Myth No. 2: 501(c)(4)s must be operated "exclusively for the promotion of social welfare," not politics.
 While Section 501(c)(3) of the tax code specifically bars those organizations from engaging in political activity, no such statutory prohibition exists in Section 501(c)(4). Furthermore, while Section 501(c)(4) states that it applies to organizations operating exclusively for the promotion of "social welfare," the statute does not define "social welfare." Since when, in a democratic society, are nonpartisan get-out-the-vote drives, voter registration, voter education, and meet-the-candidates nights—all of which will be limited by the IRS's proposed rules—not activities in support of social welfare?. . . 

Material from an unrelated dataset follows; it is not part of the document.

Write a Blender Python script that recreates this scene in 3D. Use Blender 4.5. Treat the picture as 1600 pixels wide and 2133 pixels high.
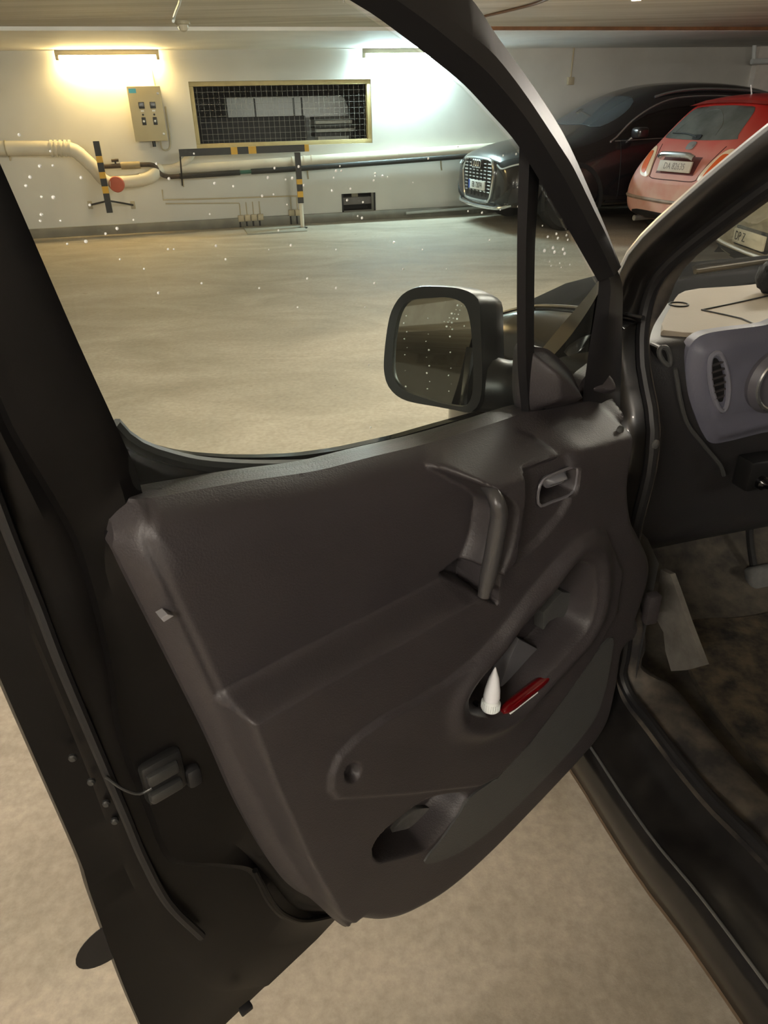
import bpy, bmesh, math, random
import numpy as np
from mathutils import Vector, Matrix
from mathutils.bvhtree import BVHTree

for o in list(bpy.data.objects):
    bpy.data.objects.remove(o, do_unlink=True)
random.seed(7)
SC = bpy.context.scene
COL = SC.collection

# ------------------------------------------------------------------ camera
FPX = 1490.0
PITCH, ROLL, EYE = math.radians(29.2), math.radians(-1.4), 1.42
cp, sp = math.cos(PITCH), math.sin(PITCH)
_r = np.array([1, 0, 0.]); _f = np.array([0, cp, -sp]); _u = np.array([0, sp, cp])
CR = math.cos(ROLL) * _r + math.sin(ROLL) * _u
CU = -math.sin(ROLL) * _r + math.cos(ROLL) * _u
CF = _f
CAM = np.array([0, 0, EYE])
cam = bpy.data.cameras.new('camera')
cam.sensor_fit = 'HORIZONTAL'; cam.sensor_width = 36.0
cam.lens = 36.0 * FPX / 1600.0
cam.clip_start = 0.02
camo = bpy.data.objects.new('camera', cam)
COL.objects.link(camo)
m = Matrix(((CR[0], CU[0], -CF[0], CAM[0]), (CR[1], CU[1], -CF[1], CAM[1]), (CR[2], CU[2], -CF[2], CAM[2]), (0, 0, 0, 1)))
camo.matrix_world = m
SC.camera = camo

# ------------------------------------------------------------------ world, exposure
wd = bpy.data.worlds.new('garage_air'); SC.world = wd
wd.use_nodes = True
wd.node_tree.nodes['Background'].inputs[0].default_value = (0.9, 0.75, 0.58, 1)
wd.node_tree.nodes['Background'].inputs[1].default_value = 0.02
SC.view_settings.view_transform = 'Standard'
SC.view_settings.look = 'None'
SC.view_settings.gamma = 1.0
SC.view_settings.use_curve_mapping = False
SC.view_settings.exposure = 0.0

# lamp colours and strengths
LAMP = 6.5
WARM = (1.0, 0.69, 0.31); COOL = (0.70, 0.93, 1.0); NEUTRAL = (1.0, 0.93, 0.83)

# ------------------------------------------------------------------ pixel -> place
def ray(x, y):
    return CF + CR * ((x - 800) / FPX) - CU * ((y - 1066.5) / FPX)
def onplane(x, y, P, N):
    d = ray(x, y)
    return CAM + d * (((P - CAM) @ N) / (d @ N))
def onz(x, y, z):
    return onplane(x, y, np.array([0, 0, z]), np.array([0, 0, 1.]))

Z3 = np.array([0, 0, 1.])
# garage wall frame: p along the wall, q out of the wall, z up
A0 = np.array([-4.742, 10.514, 0.]); _w = math.radians(13.88)
WP = np.array([math.cos(_w), math.sin(_w), 0.]); WQ = np.array([math.sin(_w), -math.cos(_w), 0.])
def RW(p, q, z): return A0 + WP * p + WQ * q + Z3 * z
def wallpx(x, y, q=0.0):
    X = onplane(x, y, A0 + WQ * q, WQ); D = X - A0
    return np.array([D @ WP, X[2]])
CEIL = 2.18
# van frame: f forward, s inward (to the right), z up
VY = math.radians(15)
VA = np.array([-math.sin(VY), math.cos(VY), 0.]); VR = np.array([math.cos(VY), math.sin(VY), 0.])
V0 = np.array([.3626, 1.0177, 0.])
def VW(f, s, z): return V0 + VA * f + VR * s + Z3 * z
def vanpx(x, y, f=None, s=None, z=None):
    if f is not None: X = onplane(x, y, V0 + VA * f, VA)
    elif s is not None: X = onplane(x, y, V0 + VR * s, VR)
    else: X = onz(x, y, z)
    D = X - V0
    return np.array([D @ VA, D @ VR, X[2]])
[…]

Myth No. 3: Political activities shouldn't get tax breaks.
 There are no tax breaks for 501(c)(4) groups. Contributions to these organizations are not tax deductible, and the tax liability of the 501(c)(4)s wouldn't change if they were reclassified as political committees.

What is this really about?  It is about stopping the speech of right-of-center and conservative groups, more of which now exist than the left could ever imagine when the laws were established. 

What the left wants is the disclosure of private information about conservative donors. In cases involving unions, the NAACP and other civil-rights organizations in the 1940s, '50s and '60s, the Supreme Court made clear that people have a right to engage in anonymous political activity.


Can you imagine what the Democrat Party of the 1940s and 50s in the South would have done to donors to the NAACP and other civil rights groups to defend their power and Jim Crow laws?  The effort to chill free speech should frighten everyone, including those on the far left.